* **What the exercise asks**
Set down the material below in full, matching it exactly.

--*--

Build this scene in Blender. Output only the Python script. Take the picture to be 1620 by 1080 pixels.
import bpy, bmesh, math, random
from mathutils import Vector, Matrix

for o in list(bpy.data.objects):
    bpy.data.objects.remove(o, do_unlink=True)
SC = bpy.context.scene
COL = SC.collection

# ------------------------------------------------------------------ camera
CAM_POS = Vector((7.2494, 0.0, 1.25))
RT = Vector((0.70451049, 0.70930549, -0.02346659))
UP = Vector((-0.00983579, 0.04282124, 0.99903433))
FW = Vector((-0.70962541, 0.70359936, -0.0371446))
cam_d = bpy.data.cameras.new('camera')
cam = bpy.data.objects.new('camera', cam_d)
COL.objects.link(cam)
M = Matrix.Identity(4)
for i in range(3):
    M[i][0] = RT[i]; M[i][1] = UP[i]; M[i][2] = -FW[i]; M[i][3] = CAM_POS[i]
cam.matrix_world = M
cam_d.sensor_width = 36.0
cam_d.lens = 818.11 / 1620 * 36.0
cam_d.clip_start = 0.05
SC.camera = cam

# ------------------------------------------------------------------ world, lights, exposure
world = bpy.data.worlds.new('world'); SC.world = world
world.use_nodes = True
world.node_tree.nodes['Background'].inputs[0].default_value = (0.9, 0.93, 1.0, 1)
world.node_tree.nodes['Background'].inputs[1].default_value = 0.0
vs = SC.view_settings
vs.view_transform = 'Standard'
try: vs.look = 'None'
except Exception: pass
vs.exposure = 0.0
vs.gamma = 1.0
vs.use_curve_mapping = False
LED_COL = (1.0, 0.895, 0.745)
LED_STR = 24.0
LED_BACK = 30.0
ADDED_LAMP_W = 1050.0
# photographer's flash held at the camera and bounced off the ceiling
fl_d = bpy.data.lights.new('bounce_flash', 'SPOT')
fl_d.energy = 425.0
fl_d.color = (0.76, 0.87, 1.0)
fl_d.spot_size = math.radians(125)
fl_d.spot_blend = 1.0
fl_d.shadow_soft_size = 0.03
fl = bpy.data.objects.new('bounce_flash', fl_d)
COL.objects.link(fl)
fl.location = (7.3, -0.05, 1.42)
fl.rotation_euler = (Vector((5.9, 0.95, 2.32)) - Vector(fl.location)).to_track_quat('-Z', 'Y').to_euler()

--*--

* **The solution**
Build this scene in Blender. Output only the Python script. Take the picture to be 1620 by 1080 pixels.
import bpy, bmesh, math, random
from mathutils import Vector, Matrix

for o in list(bpy.data.objects):
    bpy.data.objects.remove(o, do_unlink=True)
SC = bpy.context.scene
COL = SC.collection

# ------------------------------------------------------------------ camera
CAM_POS = Vector((7.2494, 0.0, 1.25))
RT = Vector((0.70451049, 0.70930549, -0.02346659))
UP = Vector((-0.00983579, 0.04282124, 0.99903433))
FW = Vector((-0.70962541, 0.70359936, -0.0371446))
cam_d = bpy.data.cameras.new('camera')
cam = bpy.data.objects.new('camera', cam_d)
COL.objects.link(cam)
M = Matrix.Identity(4)
for i in range(3):
    M[i][0] = RT[i]; M[i][1] = UP[i]; M[i][2] = -FW[i]; M[i][3] = CAM_POS[i]
cam.matrix_world = M
cam_d.sensor_width = 36.0
cam_d.lens = 818.11 / 1620 * 36.0
cam_d.clip_start = 0.05
SC.camera = cam

# ------------------------------------------------------------------ world, lights, exposure
world = bpy.data.worlds.new('world'); SC.world = world
world.use_nodes = True
world.node_tree.nodes['Background'].inputs[0].default_value = (0.9, 0.93, 1.0, 1)
world.node_tree.nodes['Background'].inputs[1].default_value = 0.0
vs = SC.view_settings
vs.view_transform = 'Standard'
try: vs.look = 'None'
except Exception: pass
vs.exposure = 0.0
vs.gamma = 1.0
vs.use_curve_mapping = False
LED_COL = (1.0, 0.895, 0.745)
LED_STR = 24.0
LED_BACK = 30.0
ADDED_LAMP_W = 1050.0
# photographer's flash held at the camera and bounced off the ceiling
fl_d = bpy.data.lights.new('bounce_flash', 'SPOT')
fl_d.energy = 425.0
fl_d.color = (0.76, 0.87, 1.0)
fl_d.spot_size = math.radians(125)
fl_d.spot_blend = 1.0
fl_d.shadow_soft_size = 0.03
fl = bpy.data.objects.new('bounce_flash', fl_d)
COL.objects.link(fl)
fl.location = (7.3, -0.05, 1.42)
fl.rotation_euler = (Vector((5.9, 0.95, 2.32)) - Vector(fl.location)).to_track_quat('-Z', 'Y').to_euler()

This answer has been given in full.